Las últimas semanas ha habido una serie de noticias relativas al uso de los recursos públicos por parte de nuestros parlamentarios, desde viáticos pagados en exceso hasta el seguro de autos de algunos cónyuges. Esto ha llevado a que se ponga en el tapete si los montos que reciben son o no excesivos para ejercer debidamente una función tan relevante y esencial en nuestro sistema democrático.
Dado que el Congreso goza de una bajísima popularidad, es usual que cualquier noticia relativa a este sea mirada con suspicacia por la ciudadanía y se critique su actuar, a veces de modo justificado por privilegios que aún subsisten y otras, a mi juicio, no tan justificadas.
Sin embargo, en general todo lo anterior tiene un factor común: los inusuales privilegios que aún detentan los parlamentarios y la falta de control externo. A esta altura cuesta entender que no se avance en mejores controles con un modelo similar a otros congresos de países más desarrollados, como Estados Unidos, Canadá, Francia o Reino Unido, donde existe un ente independiente (y no integrado por parlamentarios), encargado de la fiscalización de la aplicación de las normas y las correspondientes sanciones por su infracción. La oportunidad existió, se avanzó en una propuesta validada por la sociedad civil (la cual como Espacio Público impulsamos), pero como en muchos otros casos, el proyecto sigue ahí pendiente.

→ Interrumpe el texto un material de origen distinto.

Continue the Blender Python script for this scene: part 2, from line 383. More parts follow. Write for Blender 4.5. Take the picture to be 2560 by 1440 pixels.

Nadie pone en duda que el Congreso es un poder del Estado que no puede ser intervenido o controlado por otro, como el Ejecutivo o el Judicial, pero esto no puede implicar una falta de control total, como ocurre en numerosas ocasiones donde las sanciones son casi inexistentes.
Avanzar en lo anterior probablemente evitaría muchas de las noticias que suelen ruborizar a parlamentarios y contribuiría a que la desconfianza no siga aumentando. En épocas donde el populismo avanza y se ponen en duda los acuerdos básicos sobre derechos humanos, necesitamos fortalecer nuestro principal órgano representativo.